Travel Note

10th September 2005

Big BucksDuring my first week in Japan, I made numerous trips on the Shinkansen bullet train, and found it to be a haven of peaceful serenity, with only the gentle hum of the engines breaking the silence as the countryside flashed by at more than two hundred kilometers per hour. As such, I was very worried about the poor unsuspecting Japanese unfortunate enough to land in the same reserved seat carriage as one hundred and seventeen gaijin. As it happened, however, our group was split into two, and those in our car were for the most part silent. I wasn't brave enough to venture into the next car, but I feel confident that it would have been, well, somewhat different to the norm!

My seat was beside our charming local guide, who had a single group train ticket for us all. This is worthy of note largely due to its cost, a spectacular ¥1458990, or somewhere around the ten thousand euro mark. I asked if there was any discount for such a substantial purchase; it turned out that there was. Some seven thousand yen, or about half of a percent of the total, had been generously knocked off the overall price. There is no doubt that the maintenance of the bullet train system costs money, but nevertheless it was quite a wake up call to discover how expensive individual tickets were; we had had completely unlimited use of the system for one week with our Japan Rail passes, which it seems paid for themselves with two tickets. Future travellers to this wonderful country should take note; JR Passes will save you a lot of money.

 

Expoland

10th September 2005

The original tour plan had us leaving Expoland at 5:00pm, as this was the expected time of closure. Signs at the gate indicated the park was open much later, though, and after discussion we decided to push the leaving time back to 6:00pm. However, despite two coaches being in agreement on this one the third argued the point, and consequentially we ended up splitting the difference and leaving at 5:30pm. One might regard this whole paragraph as pointless, and it is, but I feel compelled to remark that people who don't want to spend time in parks probably shouldn't be on a trip like this one. The departure time left me without enough time to do all the attractons I wanted to, just so that some people could get to their hotel room half an hour earlier.

After yesterday's experience of technicoloritis in Nasu Highland it was a bit of a change to discover that the four major coasters in Expoland are painted a mixture of white and pink. This presented an even greater obstacle for budding photographers; as per usual I took a lot of pictures, and it was very challenging to sort out which pieces of track belonged to which coaster.
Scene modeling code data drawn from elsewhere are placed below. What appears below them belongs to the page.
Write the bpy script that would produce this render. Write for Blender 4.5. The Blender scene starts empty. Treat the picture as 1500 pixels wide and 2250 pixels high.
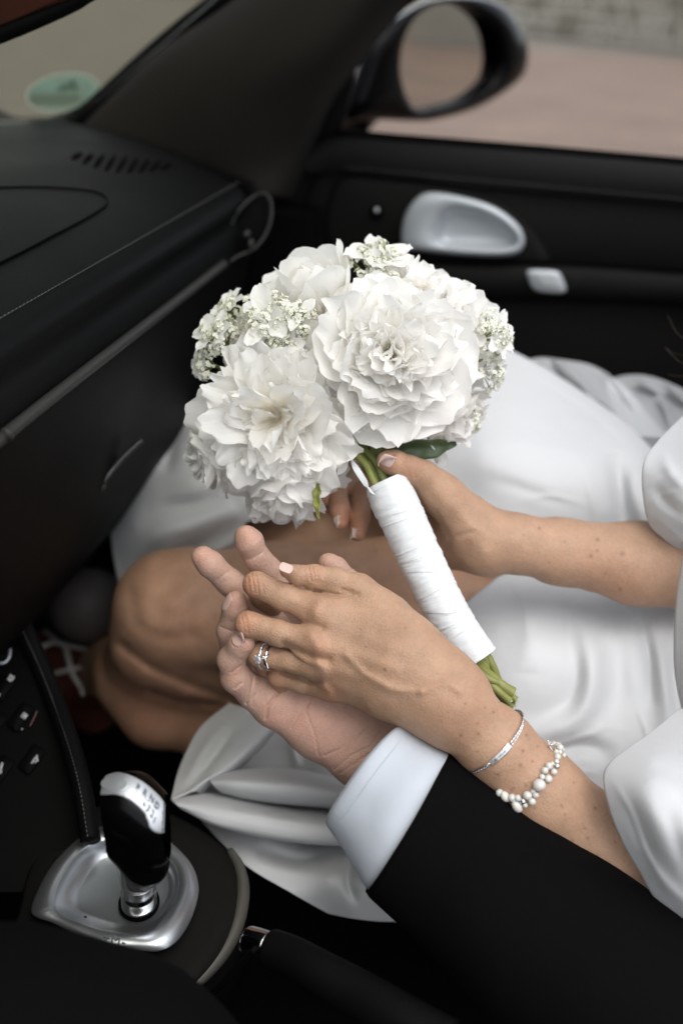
import bpy, math, random
import numpy as np
from mathutils import Matrix, Vector
random.seed(7); RNG = np.random.default_rng(11)
sc = bpy.context.scene
COL = sc.collection
# ------------------------------------------------------------------ camera
F = 2187.5                       # focal length in photo pixels (35 mm lens, 36 mm tall frame, 1500 x 2250)
U0, V0 = 750.0, 1125.0
EYE = np.array([0.0, 0.0, 1.10])
cx = np.array([0.207, 0.456, -0.865]); cx /= np.linalg.norm(cx)
cy = np.array([-0.9773, 0.1399, -0.1589]); cy -= cy.dot(cx) * cx; cy /= np.linalg.norm(cy)
cz = np.cross(cx, cy)
R = np.stack([cx, cy, cz])       # maps camera (right, up, back) to car axes (X right, Y forward, Z up)
cam = bpy.data.cameras.new('camera'); camo = bpy.data.objects.new('camera', cam); COL.objects.link(camo)
M = Matrix([[*R[0], EYE[0]], [*R[1], EYE[1]], [*R[2], EYE[2]], [0, 0, 0, 1]])
camo.matrix_world = M
cam.sensor_fit = 'VERTICAL'; cam.sensor_height = 36; cam.lens = 35
cam.clip_start = 0.02; cam.clip_end = 500
cam.dof.use_dof = True; cam.dof.focus_distance = 0.675; cam.dof.aperture_fstop = 2.8
sc.camera = camo
# ------------------------------------------------------------------ world, sun, exposure
SUN_EL, SUN_AZ = 66, 232          # azimuth measured from car-forward towards the passenger side
world = bpy.data.worlds.new('World'); sc.world = world; world.use_nodes = True
wn = world.node_tree; wn.nodes.clear()
sky = wn.nodes.new('ShaderNodeTexSky'); sky.sky_type = 'NISHITA'; sky.sun_disc = False
sky.sun_elevation = math.radians(SUN_EL); sky.sun_rotation = math.radians(SUN_AZ)
sky.air_density = 1.0; sky.dust_density = 2.0; sky.ozone_density = 0.6
hs = wn.nodes.new('ShaderNodeHueSaturation'); hs.inputs['Saturation'].default_value = 0.30
bg = wn.nodes.new('ShaderNodeBackground'); bg.inputs['Strength'].default_value = 0.15
wo = wn.nodes.new('ShaderNodeOutputWorld')
wn.links.new(sky.outputs[0], hs.inputs['Color']); wn.links.new(hs.outputs[0], bg.inputs[0]); wn.links.new(bg.outputs[0], wo.inputs[0])
sun = bpy.data.lights.new('sun', 'SUN'); sun.energy = 0.75; sun.angle = math.radians(60); sun.color = (1.0, 0.97, 0.93)
suno = bpy.data.objects.new('sun', sun); COL.objects.link(suno)
_sd = Vector((math.sin(math.radians(SUN_AZ)) * math.cos(math.radians(SUN_EL)), math.cos(math.radians(SUN_AZ)) * math.cos(math.radians(SUN_EL)), math.sin(math.radians(SUN_EL))))
suno.rotation_euler = _sd.to_track_quat('Z', 'Y').to_euler()
sc.view_settings.view_transform = 'Standard'; sc.view_settings.look = 'None'
sc.view_settings.gamma = 1; sc.view_settings.exposure = 1.04
sc.render.engine = 'CYCLES'
sc.cycles.use_denoising = True
sc.cycles.max_bounces = 16; sc.cycles.diffuse_bounces = 12; sc.cycles.transmission_bounces = 12; sc.cycles.transparent_max_bounces = 12
sc.cycles.sample_clamp_indirect = 8
# ------------------------------------------------------------------ geometry helpers
def C(u, v, d):
    """camera-space point (right, down, forward) in metres"""
    return np.array([(u - U0) * d / F, (v - V0) * d / F, d])
def W(p):
    """camera space -> world (array of points)"""
    p = np.atleast_2d(np.asarray(p, float))
    q = np.stack([p[:, 0], -p[:, 1], -p[:, 2]], 1)
    return q @ R.T + EYE
def P(u, v, d): return W(C(u, v, d))[0]
def toC(w):
    q = (np.atleast_2d(w) - EYE) @ R
    return np.stack([q[:, 0], -q[:, 1], -q[:, 2]], 1)
def ray(u, v): return P(u, v, 1.0) - EYE
def PX(u, v, x): r = ray(u, v); return EYE + r * ((x - EYE[0]) / r[0])
def PY(u, v, y): r = ray(u, v); return EYE + r * ((y - EYE[1]) / r[1])
def PZ(u, v, z): r = ray(u, v); return EYE + r * ((z - EYE[2]) / r[2])
def mesh(name, V, Fc, mat=None, parent=None, smooth=True, cols=None, kind=None, label=None):
    me = bpy.data.meshes.new(name)
    V = np.asarray(V, float)
    if isinstance(Fc, np.ndarray):
        nf, k = Fc.shape
        me.vertices.add(len(V)); me.vertices.foreach_set('co', V.ravel())
        me.loops.add(nf * k); me.loops.foreach_set('vertex_index', Fc.ravel().astype(np.int32))
        me.polygons.add(nf); me.polygons.foreach_set('loop_start', np.arange(0, nf * k, k, dtype=np.int32))
        me.polygons.foreach_set('loop_total', np.full(nf, k, dtype=np.int32))
        me.update(calc_edges=True)
    else:
        me.from_pydata([tuple(v) for v in V], [], [tuple(f) for f in Fc])
    if smooth: me.polygons.foreach_set('use_smooth', [True] * len(me.polygons))
    if cols is not None:
        a = me.color_attributes.new('tint', 'FLOAT_COLOR', 'POINT')
        c = np.ones((len(V), 4)); c[:, :cols.shape[1]] = cols; a.data.foreach_set('color', c.ravel())
    me.validate(); me.update()
    o = bpy.data.objects.new(name, me); COL.objects.link(o)
    if mat: me.materials.append(mat)
    if parent is not None:
        o.parent = parent
        if '_loc' in parent: o.matrix_parent_inverse = Matrix.Translation(-Vector(parent['_loc']))
    if kind: o['kind'] = kind
    if label: o['label'] = label
    return o
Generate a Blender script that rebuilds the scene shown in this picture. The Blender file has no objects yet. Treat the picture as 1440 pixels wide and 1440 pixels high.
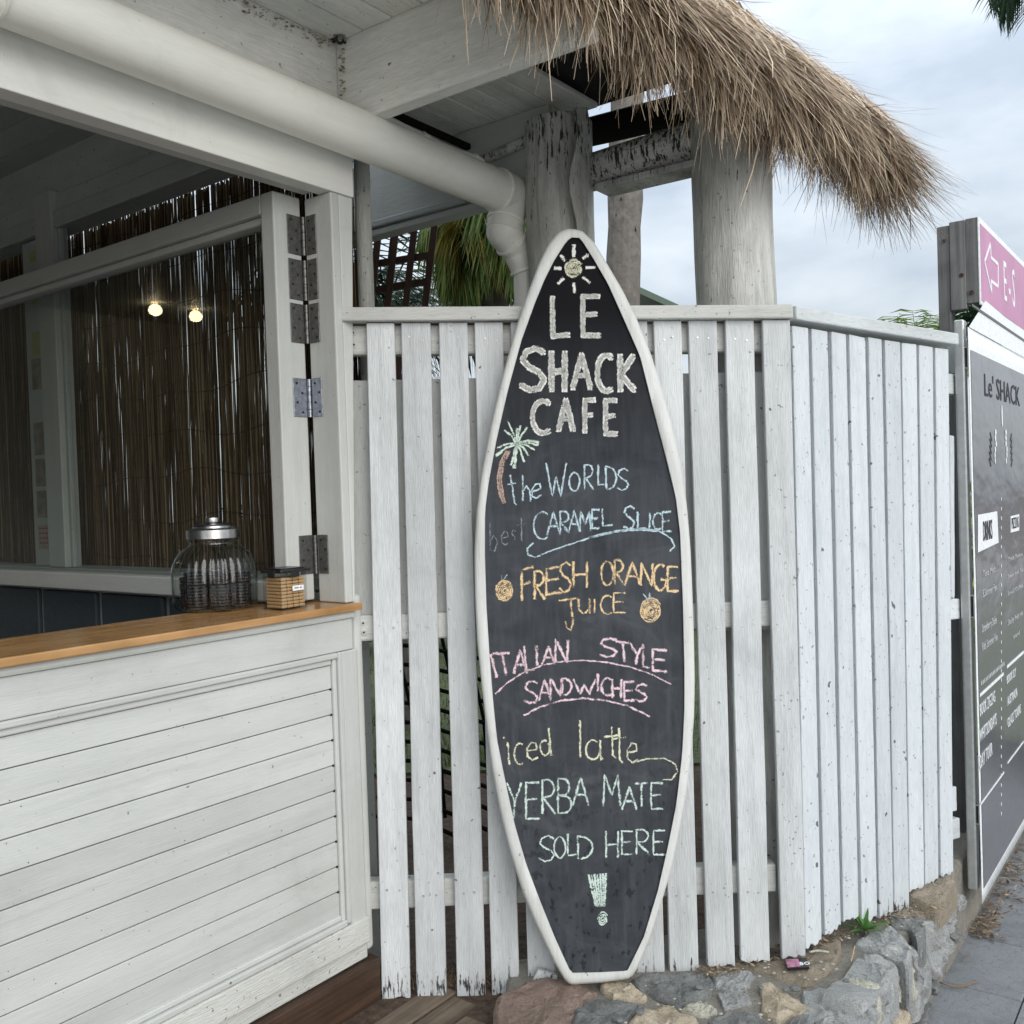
import bpy, math, random
from mathutils import Vector as V, Matrix, noise
random.seed(7)
R = math.radians
# ------------------------------------------------------------------ camera, world, light
F = 1340.0
CAM = V((0, 0, 1.37)); PITCH = R(-1.12); ROLL = R(1.95)
_r0 = V((1, 0, 0)); _u0 = V((0, -math.sin(PITCH), math.cos(PITCH))); FWD = V((0, math.cos(PITCH), math.sin(PITCH)))
RIGHT = _r0*math.cos(ROLL) - _u0*math.sin(ROLL); UP = _r0*math.sin(ROLL) + _u0*math.cos(ROLL)
sc = bpy.context.scene; COL = sc.collection
cd = bpy.data.cameras.new('camera'); cam = bpy.data.objects.new('camera', cd); COL.objects.link(cam)
cd.sensor_width = 36; cd.lens = F/1440*36; cd.clip_start = .05; cd.clip_end = 500
m = Matrix((RIGHT, UP, -FWD)).transposed().to_4x4(); m.translation = CAM; cam.matrix_world = m
sc.camera = cam
W = bpy.data.worlds.new('World'); sc.world = W; W.use_nodes = True
nt = W.node_tree; nt.nodes.clear()
def N(t, typ, **kw):
    n = t.nodes.new(typ)
    for k, v in kw.items():
        if k in n.inputs: n.inputs[k].default_value = v
        else: setattr(n, k, v)
    return n
def L(t, a, b): t.links.new(a, b)
SUN_EL, SUN_AZ = R(25), R(152)     # azimuth clockwise from +Y: behind and to the right of the camera
out = N(nt, 'ShaderNodeOutputWorld'); bg = N(nt, 'ShaderNodeBackground', Strength=.10)
sky = N(nt, 'ShaderNodeTexSky'); sky.sky_type = 'NISHITA'; sky.sun_disc = False; sky.sun_elevation = SUN_EL; sky.sun_rotation = SUN_AZ
tc = N(nt, 'ShaderNodeTexCoord'); mp = N(nt, 'ShaderNodeMapping'); mp.inputs['Scale'].default_value = (1, 1, 2.4)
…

Our first port of call turned out to be a close contender for the worst coaster of the trip so far. Fujin Raijin II (#628) embodied all the worst features of the TOGO stand up coasters in the United States. It had a very exciting layout, but unfortunately the trains it used were completely incapable of negotiating it without causing severe headbanging to all on board. After riding its little brother last week I was expecting a good ride. Instead, I found a useful addition to the park. Two years subsequent to this visit an accident on this ride resulted in the death of a passenger that was blamed on shoddy maintenance work. The park subsequently closed, and as of January 2008 has yet to reopen.

Mini Coaster (#629) seemed like a good way to recover from the previous nightmare, and despite being incredibly noisy for its size it rode pretty well. It featured a rather unusual tire drive lift hill; rather than locate the wheels on the top of the lift they were found on the side. They were quite clearly struggling to move the train properly, with some very jerky motion and some slipping. An anti-rollback device on the lift hill would be an absolute prerequisite to run more than one train.

In sharp contrast to many on the trip I really liked Daidarasaurus (#630), currently the longest operational coaster in the world. The layout takes riders most of the way around the park not once, but twice, using the traditional dull gently sloping hills. If you are looking for a high speed thrill ride this is absolutely not the coaster for you, but if you want a scenic view of the park taken at a reasonable rate then look no further. The only black mark for me was the noise produced by the steel wheels running on steel rail. Passengers could hear nothing else, and those on the ground need to shout to make themselves heard whenever a train is in the vicinity.

Nigel remarked that it was truly a sad state of affairs when a corkscrew was the best coaster ridden in the park, and while I don't agree with his assessment (see the previous and next paragraphs) there was no doubt that Space Salamander (#631) was smooth in comparison to what I have come to expect from older generation Arrow rides.

It only took me a glance at Orochi (#632) to determine that I had ridden the exact same layout before, in the guise of Raptor at Cedar Point. In all honesty, I don't think B&M have ever built a bad inverted coaster, and this one was an intense and enjoyable ride, one of the best experienced in Japan to date.

Wild Mouse (#633) and Family Coaster (#634) were the last two coasters for us. The latter was a particularly amusing experience due to two corpulent americans who could not get the lap bars to close due to the sheer volume of blubber hanging in front of them. They really wanted to ride, and on their request Martin (who is not insubstantial himself) pushed the lap bars as hard as he could, closing them enough that the ride could be run. The ride operator seemed to find this even funnier than we did, though it could not possibly have been comfortable for the people involved.

With only limited time left in the park I decided to spend the last horu on my own. The Big Ghost House dark ride operated with a transport system that could not have been less than thirty years old. It did feature one scene which made me jump, though otherwise it was missable. The Mystery Adventure was a Senyo Cosmo Cruiser ride along the lines of the somewhat underwhelming Garaxy Grand Prix at Mitsui Greenland. It seems that these rides are popular in Japan, though it is not hard to see why they have never sold abroad. The Shooting Ride was a Senyo attraction with the easy-to-hit targets seem previously at Lagunasia. Finally, the Ice World was similar to that at Uminonakamichi, albeit for the fact that it was almost completely frozen over, making it impossible to see the stuffed animals and the like within. It probably needed a full defrost before being chilled back to -30° again.